Greece needs to think long and hard about its membership in NATO. There is much that could be said about NATO’s refusal to stop the Turks from ethnically cleansing the Greeks of Constantinople and the islands of Imbros and Tenedos during the 1950’s and 1960’s. The unpleasant reality is that international relations are based on the power and influence of the strong. Greece and Cyprus are small countries that are not considered important by their alleged allies. This is a dilemma that Greece and Cyprus are faced with.

The Republic of Turkey of Turgut Ozal thirty years ago was being praised for its modernity, secularism, and alleged democracy. Turkey has never been any of those things but it was possible for the western alliance to pretend. Under Erdogan, it is not possible to lie or to pretend that Turkey is anything other than a murderous aggressor. Turkey today openly aligns with jihadists and terrorists and is still considered by NATO to be a member in good standing.

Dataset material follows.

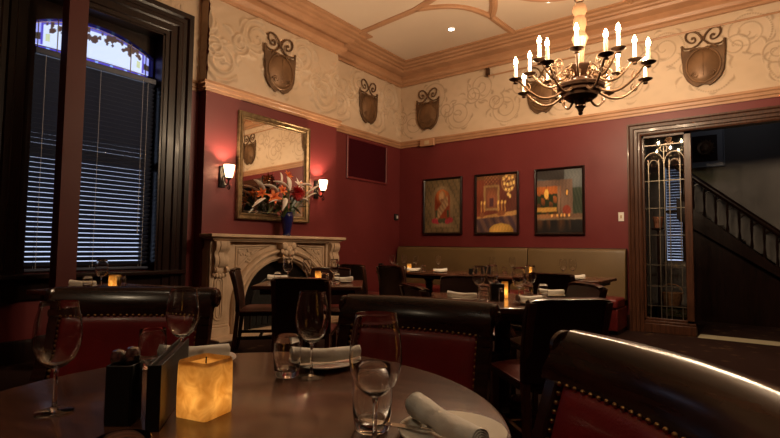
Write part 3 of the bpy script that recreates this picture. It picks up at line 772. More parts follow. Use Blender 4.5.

Greece and Cyprus are faced with very few good options. At a very minimum they should abandon the fantasy that they have any friends or allies and proceed to redefine their foreign relations and how to proceed  in dealing with the Turkish threat. News reports indicate that Turkey is selling drones to Ukraine. Historically, when the Russians have been depicted as villainous in the West, support for Turkey against the bad Russians tends to grow. One need only examine the history of the outbreak of the Crimean War in 1853 to see how anti-Russian hysteria in Europe led to pro-Turkish sentiment and pro-Turkish policies.

As the Ukrainian crisis dominates headlines, this Greek has only one question. What about Cyprus?